Jean-Yves Charlier, chief executive of Colt Telecom, has rejected market rumours that the company is a takeover target and has insisted he has the full support of the single largest shareholder for his three-year strategic plan.

Rumours in recent weeks had linked Denmark's TDC with the company, which has a modern fibre-optic cable network connecting 32 large European cities in 13 countries.

“We are not interested,” Mr Charlier said yesterday, pointing to the 59 per cent stake in Colt held by Fidelity Investments, the Boston-based mutual fund. “The company is fundamentally undervalued [at 50p per share] and our main shareholders have clearly signed up to our strategic plan.”
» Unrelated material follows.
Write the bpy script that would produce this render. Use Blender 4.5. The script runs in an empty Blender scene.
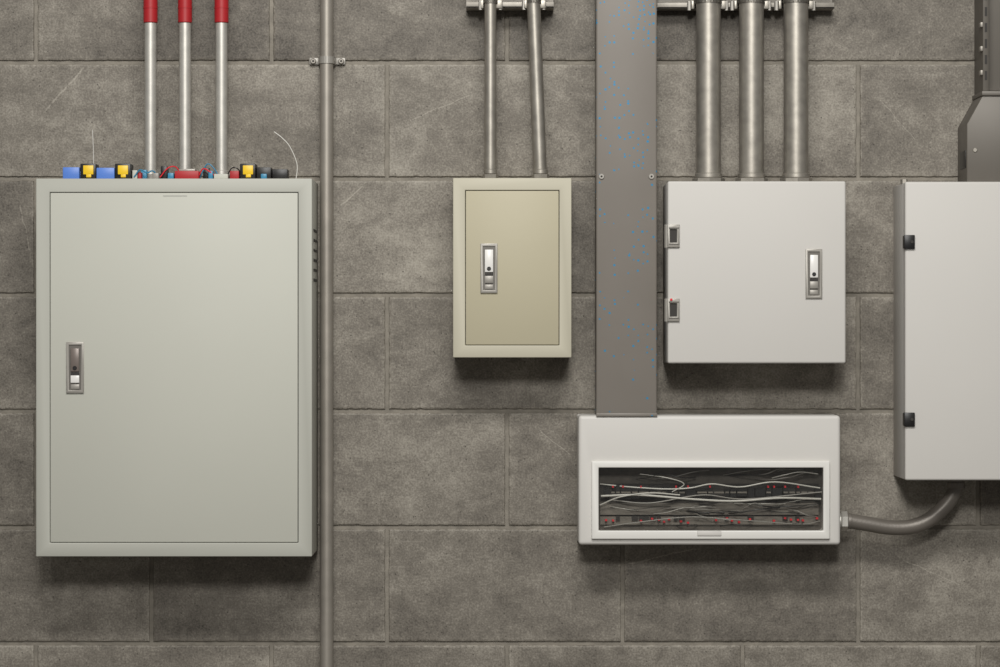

Mr Charlier insisted that his strategy was on course to meet the first target of turning the company cash flow positive by the end of the year. He said he was “comfortable” with consensus forecasts for operating profit for the full year of £170m, against £153m a year ago, with revenues set to rise from £1.24bn to slightly less than £1.3bn. The shares rose 1¾p to 51p on Thursday.

His comments came as the company reported a jump in first quarter pre-tax losses to £30.5m (£21.7m). Revenues in the three months to March 31 rose to £307.1m (£302.9m).

Colt said the increased losses were largely the result of the decision to move some of its operations to India as part of its restructuring plan. The cost of the move, which Colt has not broken down, also includes the carrying costs of duplicate functions during the transfer.

The company, which focuses purely on business customers in areas such as financial services, is shifting back-office functions, including accounts and IT support, to a new operation in Delhi.

Mr Charlier said slightly more than 300 of the company's 4,000 employees were now based in India and this number could double by the end of 2006.